I loved Jean Smart in Designing Women, and I figured she was near my age. Shocked my socks off to find out she is only my daughter's age!
How sad about the children being shipped away from the War only to have the ship hit and most of them perishing anyway. I used to have a friend I'd become acquainted with online who, as a child was farmed out to get him and his little sister away from the city where they were in danger of bombing. He said the family he went to tried to get his mom and dad to sign him over for adoption. (The family he'd gone to, was quite well to do.) They didn't, and the kids were returned. The older brother (11) had been kept at home; he resented it, but they got on with their lives, and he told me they'd find un-exploded weapons and bang on them with whatever they could, to see what was inside. Of course some of the little ones were killed doing that, but he and his siblings were lucky. He was a fantastic reader, and loved doing different accents and dialects as he read. He read every morning to me and a couple other people...he was, sadly, an athiest. I told him he'd find out when he woke up dead, that he was wrong in believing like that. I also told him, to come by and let me know he'd changed his mind.

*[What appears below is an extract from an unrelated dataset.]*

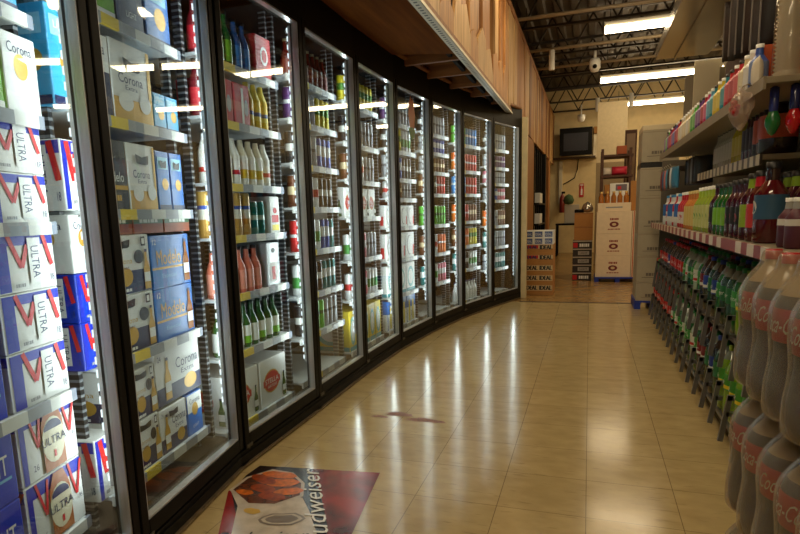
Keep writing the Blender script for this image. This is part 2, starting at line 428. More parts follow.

He died in 2011. He was really quite a handyman. I had mentioned to him to fix my
heater if he died. A few mornings after I'd got notice from the other lady he'd read to, about his passing, I heard my old electric furnace kick on. (It hadn't worked for two years...) I grinned and told him to enjoy Heaven, there's more where that came from! My son happened to stop in that day and noticed the heater working. He commented, "Oh you finally got a new fuse for it?" I hadn't. He checked...the old fuse was there, and working.